The full text of the bill:

THE LEGISLATIVE ASSEMBLY OF THE REPUBLIC OF EL SALVADOR

CONSIDERING:

  • That in accordance with Article 102 of the Constitution of the Republic, the State is under the obligation to promote and protect private enterprise, generating the necessary conditions to increase national wealth for the benefit of the greatest number of inhabitants.
  • That under Legislative Decree № 201, published in Official Gazette number 241, Volume 349, dated December 22, 2000, the United States dollar was adopted as legal tender.
  • That approximately seventy percent of the population does not have access to traditional financial services.
  • That it is the obligation of the state to facilitate the financial inclusion of its citizens in order to better guarantee their rights.
  • That in order to promote the economic growth of the nation, it is necessary to authorize the circulation of a digital currency whose value answers exclusively to free-market criteria, in order to increase national wealth for the benefit of the greatest number of inhabitants.
  • That according to the previous considerations, it is essential to issue the basic rules that will regulate the legal course of bitcoin.

THEREFORE, DECREES the following:

BITCOIN LAW

CHAPTER I
GENERAL DISPOSITIONS

Art. 1. The purpose of this law is to regulate bitcoin as unrestricted legal tender with liberating power, unlimited in any transaction, and to any title that public or private natural or legal persons require carrying out.

What is mentioned in the previous paragraph does not hinder the application of the Monetary Integration law.

Art. 2. The exchange rate between bitcoin and the United States dollar, subsequently USD, will be freely established by the market.

Art. 3. Prices may be expressed in bitcoin.

Art. 4. Tax contributions can be paid in bitcoin.

Art. 5. Exchanges in bitcoin will not be subject to capital gains tax, just like any legal tender.

Art. 6. For accounting purposes, the USD will be used as the reference currency.

Art. 7. Every economic agent must accept bitcoin as payment when offered to him by whoever acquires a good or service.

Art. 8. Without prejudice to the actions of the private sector, the State shall provide alternatives that allow the user to carry out transactions in bitcoin and have automatic and instant convertibility from bitcoin to USD if they wish. Furthermore, the State will promote the necessary training and mechanisms so that the population can access bitcoin transactions.

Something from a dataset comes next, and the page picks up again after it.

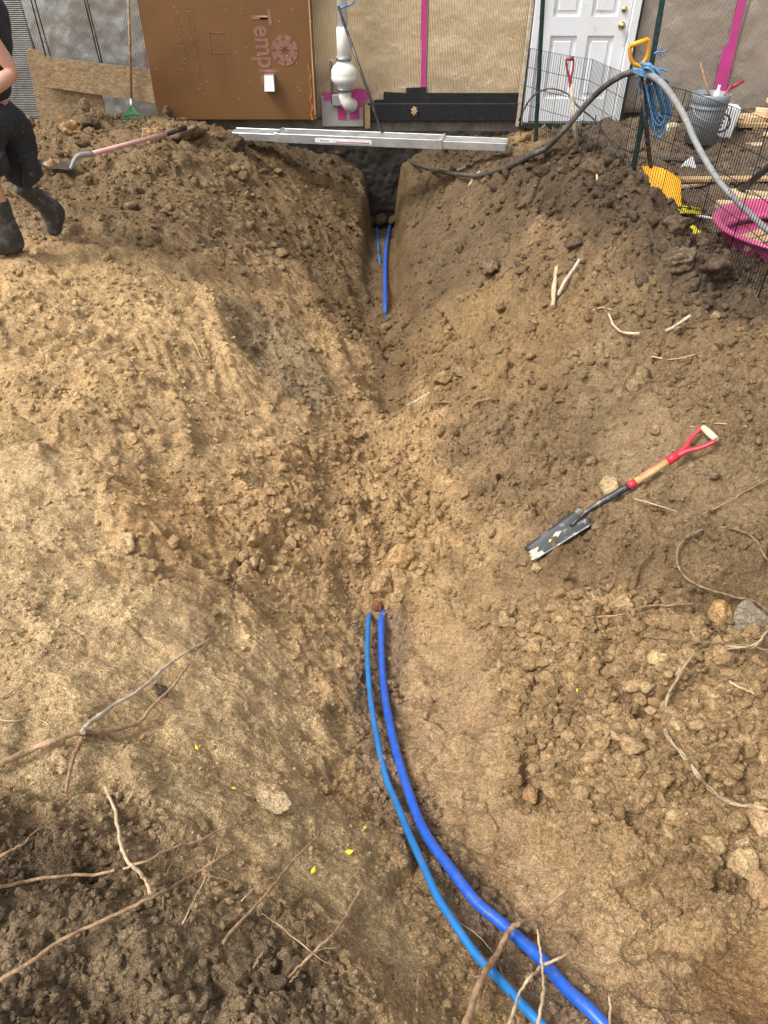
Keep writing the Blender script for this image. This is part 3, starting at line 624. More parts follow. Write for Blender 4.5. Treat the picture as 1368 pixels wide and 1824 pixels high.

Art. 9. The limitations and operations of the alternatives of automatic and instantaneous conversion from bitcoin to USD provided by the State will be specified in the Regulations issued for this purpose.

Art. 10. The Executive Branch will create the necessary institutional structure to apply this law.
FINAL AND TRANSITIONAL PROVISIONS

Art. 11. The Central Reserve Bank and the Superintendency of the Financial System shall issue the corresponding regulations within the period mentioned in Article 16 of this law.

Art. 12. Those who, by evident and notorious fact, do not have access to the technologies that allow them to carry out transactions in bitcoin are excluded from the obligation expressed in Art. 7 of this law. The State will promote the necessary training and mechanisms so that the population can access bitcoin transactions.

Art. 13. All obligations in money expressed in USD, existing before the effective date of this law, may be paid in bitcoin.

Art. 14. Before the entry into force of this law, the State will guarantee, through the creation of a trust at the Banco de Desarrollo de El Salvador (BANDESAL), the automatic and instantaneous convertibility of bitcoin to USD necessary for the alternatives provided by the State mentioned in Art. 8.

Art. 15. This law will have a special character in its application concerning other laws that regulate the matter, repealing any provision that contradicts it.

Art. 16. This decree will take [effect] ninety days after its publication in the Official Gazette.